Right after I'd excitedly opened it up and looked at all of the cards, I held the cards to my heart and asked for them to guide me. I chose Vulnerability.
Open your heart, allow yourself to be tender.
Alright Universe, I hear ya. I have been rejecting vulnerability, I know this, and the card was a gentle reminder that it doesn't have to be that way. I have been concentrating on being "strong" and holding myself together that I don't even know the last time I had a good healing cry.
I've been ignoring my vulnerability.
Sometimes it's easier to close off your heart, to spend your time being busy and working, so much so that you don't have the time to feel vulnerable. I've been telling myself that I'll be vulnerable later, I have too much stuff to do now. I've rationalized that being vulnerable is moping and ain't nobody got time for that.

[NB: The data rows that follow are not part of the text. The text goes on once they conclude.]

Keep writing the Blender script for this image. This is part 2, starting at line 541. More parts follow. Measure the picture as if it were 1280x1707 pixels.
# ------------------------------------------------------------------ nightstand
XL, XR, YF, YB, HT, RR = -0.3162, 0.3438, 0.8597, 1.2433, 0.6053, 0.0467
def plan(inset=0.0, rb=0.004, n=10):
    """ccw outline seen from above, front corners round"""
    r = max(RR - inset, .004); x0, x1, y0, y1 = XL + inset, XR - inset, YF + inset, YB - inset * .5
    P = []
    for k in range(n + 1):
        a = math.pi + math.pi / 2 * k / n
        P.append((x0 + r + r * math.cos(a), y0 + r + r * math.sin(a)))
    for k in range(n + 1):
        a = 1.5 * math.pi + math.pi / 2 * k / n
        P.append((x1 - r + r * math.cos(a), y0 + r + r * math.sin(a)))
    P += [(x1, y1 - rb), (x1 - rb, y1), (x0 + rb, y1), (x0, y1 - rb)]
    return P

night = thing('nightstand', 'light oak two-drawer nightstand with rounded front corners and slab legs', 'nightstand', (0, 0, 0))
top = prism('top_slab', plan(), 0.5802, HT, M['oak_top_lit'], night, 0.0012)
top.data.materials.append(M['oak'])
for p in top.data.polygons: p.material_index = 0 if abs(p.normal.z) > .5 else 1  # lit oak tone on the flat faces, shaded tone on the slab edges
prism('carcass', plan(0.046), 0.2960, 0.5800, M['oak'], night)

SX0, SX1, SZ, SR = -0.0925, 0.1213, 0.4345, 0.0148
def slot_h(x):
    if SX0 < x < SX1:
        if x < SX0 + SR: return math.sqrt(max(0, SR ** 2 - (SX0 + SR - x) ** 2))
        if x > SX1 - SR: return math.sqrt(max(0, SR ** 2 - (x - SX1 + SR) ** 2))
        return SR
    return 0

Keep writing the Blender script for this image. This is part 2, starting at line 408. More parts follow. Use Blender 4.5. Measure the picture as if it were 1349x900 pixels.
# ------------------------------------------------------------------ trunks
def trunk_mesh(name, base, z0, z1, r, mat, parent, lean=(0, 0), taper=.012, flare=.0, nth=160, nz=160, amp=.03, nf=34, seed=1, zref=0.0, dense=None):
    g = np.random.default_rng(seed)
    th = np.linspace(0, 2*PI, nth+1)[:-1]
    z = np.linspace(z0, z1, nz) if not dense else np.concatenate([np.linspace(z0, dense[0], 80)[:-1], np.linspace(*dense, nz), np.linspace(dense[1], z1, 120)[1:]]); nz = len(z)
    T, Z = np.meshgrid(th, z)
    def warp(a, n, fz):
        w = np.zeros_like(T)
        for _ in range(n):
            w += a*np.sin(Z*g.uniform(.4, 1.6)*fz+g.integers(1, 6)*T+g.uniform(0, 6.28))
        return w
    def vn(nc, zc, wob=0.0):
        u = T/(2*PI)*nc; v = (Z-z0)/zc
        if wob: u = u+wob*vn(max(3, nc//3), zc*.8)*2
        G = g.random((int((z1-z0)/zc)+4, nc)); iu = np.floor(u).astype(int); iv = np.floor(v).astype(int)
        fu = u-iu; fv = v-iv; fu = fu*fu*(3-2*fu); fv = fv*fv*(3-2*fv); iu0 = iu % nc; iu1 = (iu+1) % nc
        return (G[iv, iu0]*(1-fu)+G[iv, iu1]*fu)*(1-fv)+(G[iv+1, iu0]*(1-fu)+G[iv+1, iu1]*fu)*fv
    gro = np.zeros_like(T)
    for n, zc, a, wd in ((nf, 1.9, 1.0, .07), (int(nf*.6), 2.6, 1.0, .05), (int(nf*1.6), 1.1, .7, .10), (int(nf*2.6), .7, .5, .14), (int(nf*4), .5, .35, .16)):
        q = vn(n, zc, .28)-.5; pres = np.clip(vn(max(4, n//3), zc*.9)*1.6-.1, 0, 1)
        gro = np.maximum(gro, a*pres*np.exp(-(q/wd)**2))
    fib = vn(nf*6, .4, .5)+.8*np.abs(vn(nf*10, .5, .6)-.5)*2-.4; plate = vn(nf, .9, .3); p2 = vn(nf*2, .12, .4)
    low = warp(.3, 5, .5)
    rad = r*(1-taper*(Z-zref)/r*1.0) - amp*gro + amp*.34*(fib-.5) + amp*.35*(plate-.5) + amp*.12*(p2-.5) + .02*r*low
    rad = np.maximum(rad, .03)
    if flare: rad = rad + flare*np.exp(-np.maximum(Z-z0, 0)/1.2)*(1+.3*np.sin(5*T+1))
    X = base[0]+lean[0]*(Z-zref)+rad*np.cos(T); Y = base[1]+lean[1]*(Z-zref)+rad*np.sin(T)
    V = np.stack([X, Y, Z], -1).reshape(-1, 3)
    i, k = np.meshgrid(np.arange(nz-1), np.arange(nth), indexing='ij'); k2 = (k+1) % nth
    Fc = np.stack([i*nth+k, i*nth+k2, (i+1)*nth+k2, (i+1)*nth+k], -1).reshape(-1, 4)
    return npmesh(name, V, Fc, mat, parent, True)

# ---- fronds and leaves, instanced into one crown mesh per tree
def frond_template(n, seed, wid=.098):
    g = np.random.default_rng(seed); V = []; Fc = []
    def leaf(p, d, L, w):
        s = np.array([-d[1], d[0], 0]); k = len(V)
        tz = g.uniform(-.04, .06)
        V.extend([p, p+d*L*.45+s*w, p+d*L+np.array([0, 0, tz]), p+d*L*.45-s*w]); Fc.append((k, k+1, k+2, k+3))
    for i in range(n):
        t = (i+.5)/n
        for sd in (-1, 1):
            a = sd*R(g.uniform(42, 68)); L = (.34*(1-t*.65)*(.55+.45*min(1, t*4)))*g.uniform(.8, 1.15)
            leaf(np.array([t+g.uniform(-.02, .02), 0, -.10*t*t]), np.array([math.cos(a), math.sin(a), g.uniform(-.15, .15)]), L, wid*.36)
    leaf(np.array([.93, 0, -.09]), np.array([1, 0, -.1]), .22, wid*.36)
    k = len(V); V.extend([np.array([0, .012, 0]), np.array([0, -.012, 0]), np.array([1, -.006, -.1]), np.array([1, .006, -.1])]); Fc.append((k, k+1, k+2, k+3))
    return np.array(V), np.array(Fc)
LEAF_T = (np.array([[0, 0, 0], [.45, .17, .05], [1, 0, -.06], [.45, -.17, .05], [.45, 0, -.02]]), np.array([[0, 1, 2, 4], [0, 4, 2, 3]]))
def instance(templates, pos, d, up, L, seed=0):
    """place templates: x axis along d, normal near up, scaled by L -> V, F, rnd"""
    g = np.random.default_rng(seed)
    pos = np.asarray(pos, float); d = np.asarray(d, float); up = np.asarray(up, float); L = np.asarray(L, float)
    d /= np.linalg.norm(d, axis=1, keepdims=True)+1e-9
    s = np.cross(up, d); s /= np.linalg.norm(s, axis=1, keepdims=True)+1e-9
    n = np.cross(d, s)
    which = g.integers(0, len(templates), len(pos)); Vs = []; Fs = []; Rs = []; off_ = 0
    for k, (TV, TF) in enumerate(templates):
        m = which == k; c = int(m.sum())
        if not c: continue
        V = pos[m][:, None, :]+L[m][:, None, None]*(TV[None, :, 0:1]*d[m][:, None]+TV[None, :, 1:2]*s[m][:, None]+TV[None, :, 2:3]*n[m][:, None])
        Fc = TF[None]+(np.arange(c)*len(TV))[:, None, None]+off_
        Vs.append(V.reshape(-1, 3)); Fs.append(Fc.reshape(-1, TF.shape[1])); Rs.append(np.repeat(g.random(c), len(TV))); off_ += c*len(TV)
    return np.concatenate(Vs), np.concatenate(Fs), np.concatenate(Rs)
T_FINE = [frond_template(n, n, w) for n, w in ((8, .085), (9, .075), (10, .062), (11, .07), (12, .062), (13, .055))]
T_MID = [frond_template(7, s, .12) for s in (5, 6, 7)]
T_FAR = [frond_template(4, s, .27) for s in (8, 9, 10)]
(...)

I do everything myself. My business is 100% Dominee-run. I live by myself, I make my own meals, do my own laundry, clean the house. Often, I get caught up in emotionally supporting others and I forget that sometimes I need support too. I get so tired of only relying on me. It would be so nice to have someone take care of me for a change and yet I block out that vulnerability, ignore those feelings, stuff them down, and then go about life.
This is what the mermaids say.
There is an enormous desire to avoid pain, to avoid anything that leads to emotional distress... and yet, the very thing that allows such a thing to happen is one of your greatest powers. Your vulnerability is beautiful and others are drawn to it and yet so often you feel foolish and embarrassed for being vulnerable and you do your best to hide that tenderness.You feel like you will be abused or taken advantage of if you are open and willing to trust but to trust and to love are some of the most appealing and beautiful human qualities.
Holy wow that's so right on the money. This week I am taking that lesson to heart, opening my heart, and allowing it to be tender when it needs to be. Maybe creating a stronger support system around myself wouldn't be a bad idea either.